Microwave Phase Study by SOI Optical Ring Resonator

• Main Authors: Chun-Ting Yang, 楊鈞婷
• Other Authors: Shih-Hsiang Hsu
• Format: Others
• Language: zh-TW
• Published: 2012
• Online Access: http://ndltd.ncl.edu.tw/handle/13295609070904392368

碩士 === 國立臺灣科技大學 === 電子工程系 === 100 === A silicon-on-insulator platform based optical waveguides with large refractive index provides high efficiency, high quality, low cost and its fully compatible processing with the complementary metal-oxide-semiconductor (CMOS) standard process. For these reasons, it is extensively utilized for both of high-speed and low power consumption optoelectronic devices. Moreover, the large refractive index difference between silicon and silicon dioxide layers can significantly reduce the device form size to submicron scale. Therefore, the silicon wire based optical ring resonator owns the potential of the highly integrated optical circuit and easy manipulation on the free spectral range (FSR) in optical communications. In Microwave Engineering, the electrical phased array is typically composed by numerous phase shifters. However, the photonics, offering many advantages on the compact size, large bandwidth, and fast tunability, was then made into small footprint phase shifters. In this thesis, even though the multimode interference (MMI) owns the higher propagation loss compared with the directional coupler, MMI was still utilized as the coupling function in the silicon-on-insulator (SOI) microring resonator phase shifter due to its wavelength independent spectrum.
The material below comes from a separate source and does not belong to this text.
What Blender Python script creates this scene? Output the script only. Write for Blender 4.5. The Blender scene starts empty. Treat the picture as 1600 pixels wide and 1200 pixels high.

Several different lengths of optical rings, matched to FSR and quality factor were designed, fabricated, and demonstrated for phase shifting applications. Titanium was deposited on silicon wire optical ring resonator to study the variations on phase and transmission. The theoretical power splitting ratio of MMI was 50:50. The experimental data were showing the power splitting ratios were 56:44 and 54:46, respectively, for TE and TM polarization. The thermal effect on MMI was also discussed using the deposited titanium. To fully understand the polarization dependent phase, a 0.27 birefringence of silicon wire was observed by the optical low coherence interferometer. Finally, the 350-degree phase shifting was successfully demonstrated on the optical ring resonator for microwave photonics applications.